Exercise goal: Check every line below for the word "None" and copy the ones that have it.

Start of Data for this task

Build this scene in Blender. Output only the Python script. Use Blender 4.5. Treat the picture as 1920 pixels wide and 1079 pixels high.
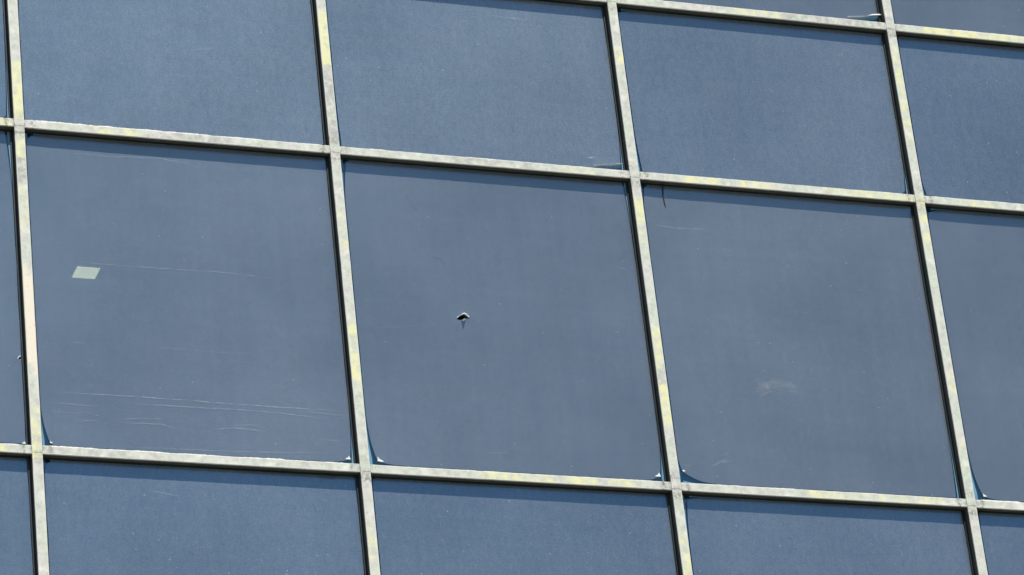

End of Data for this task
Start of Data for this task

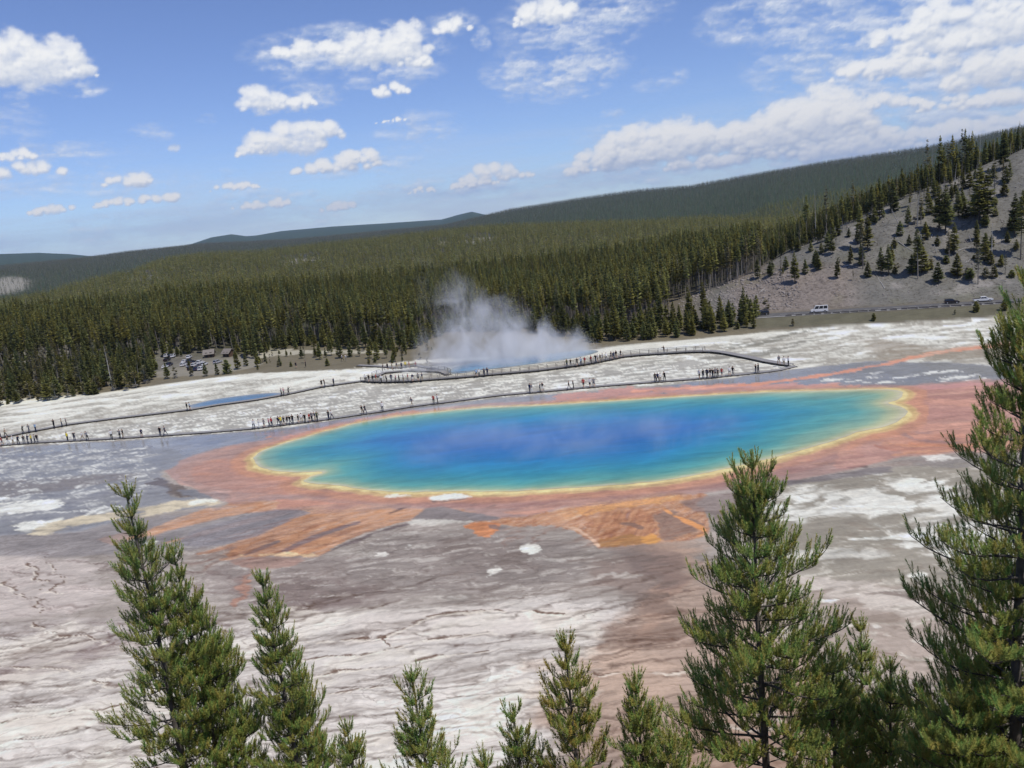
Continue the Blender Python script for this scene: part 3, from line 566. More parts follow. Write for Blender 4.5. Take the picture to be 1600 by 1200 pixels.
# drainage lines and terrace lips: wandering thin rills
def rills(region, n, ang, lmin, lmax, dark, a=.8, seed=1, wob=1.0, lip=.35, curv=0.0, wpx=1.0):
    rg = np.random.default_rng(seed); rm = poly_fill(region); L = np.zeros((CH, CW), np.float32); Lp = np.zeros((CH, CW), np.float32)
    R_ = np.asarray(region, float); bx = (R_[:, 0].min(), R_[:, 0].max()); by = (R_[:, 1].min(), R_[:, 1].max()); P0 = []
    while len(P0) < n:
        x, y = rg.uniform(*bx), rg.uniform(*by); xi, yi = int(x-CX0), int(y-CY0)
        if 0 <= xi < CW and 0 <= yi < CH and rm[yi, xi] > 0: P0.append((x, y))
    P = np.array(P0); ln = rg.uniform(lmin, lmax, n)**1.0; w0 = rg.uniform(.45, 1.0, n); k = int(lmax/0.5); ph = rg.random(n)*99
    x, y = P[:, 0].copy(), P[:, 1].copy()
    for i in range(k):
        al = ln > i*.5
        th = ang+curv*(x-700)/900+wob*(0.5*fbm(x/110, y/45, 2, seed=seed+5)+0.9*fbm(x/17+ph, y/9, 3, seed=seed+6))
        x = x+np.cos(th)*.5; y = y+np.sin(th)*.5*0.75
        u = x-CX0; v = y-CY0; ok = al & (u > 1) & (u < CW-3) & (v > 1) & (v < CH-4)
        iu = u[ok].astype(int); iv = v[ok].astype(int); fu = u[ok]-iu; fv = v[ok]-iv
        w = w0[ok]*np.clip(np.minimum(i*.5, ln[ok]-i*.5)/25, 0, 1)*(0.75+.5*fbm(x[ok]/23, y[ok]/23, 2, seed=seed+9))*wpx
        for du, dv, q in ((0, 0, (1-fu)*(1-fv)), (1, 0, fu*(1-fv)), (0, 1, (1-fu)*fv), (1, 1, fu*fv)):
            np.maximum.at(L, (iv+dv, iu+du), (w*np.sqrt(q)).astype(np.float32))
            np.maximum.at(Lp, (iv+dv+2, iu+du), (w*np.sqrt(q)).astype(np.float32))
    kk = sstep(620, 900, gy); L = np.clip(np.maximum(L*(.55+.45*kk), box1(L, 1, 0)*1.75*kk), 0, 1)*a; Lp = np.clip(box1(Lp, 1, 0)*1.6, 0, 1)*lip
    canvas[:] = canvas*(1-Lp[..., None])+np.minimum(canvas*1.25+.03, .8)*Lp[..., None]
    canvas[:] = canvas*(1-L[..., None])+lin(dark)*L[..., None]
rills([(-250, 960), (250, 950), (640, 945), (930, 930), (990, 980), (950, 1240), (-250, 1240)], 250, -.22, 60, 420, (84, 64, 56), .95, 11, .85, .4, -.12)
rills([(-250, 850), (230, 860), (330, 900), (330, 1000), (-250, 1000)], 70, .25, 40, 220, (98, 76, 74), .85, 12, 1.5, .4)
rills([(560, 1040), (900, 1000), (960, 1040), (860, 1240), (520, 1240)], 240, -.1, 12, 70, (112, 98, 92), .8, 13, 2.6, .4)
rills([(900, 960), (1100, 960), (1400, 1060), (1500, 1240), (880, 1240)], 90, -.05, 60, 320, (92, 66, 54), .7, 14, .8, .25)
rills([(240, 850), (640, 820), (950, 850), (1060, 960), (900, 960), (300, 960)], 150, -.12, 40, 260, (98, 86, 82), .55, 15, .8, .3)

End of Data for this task
Start of Data for this task

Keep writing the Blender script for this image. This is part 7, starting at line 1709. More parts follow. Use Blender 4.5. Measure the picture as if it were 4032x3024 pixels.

End of Data for this task

Response to the exercise:
    canvas[:] = canvas*(1-Lp[..., None])+np.minimum(canvas*1.25+.03, .8)*Lp[..., None]
    canvas[:] = canvas*(1-L[..., None])+lin(dark)*L[..., None]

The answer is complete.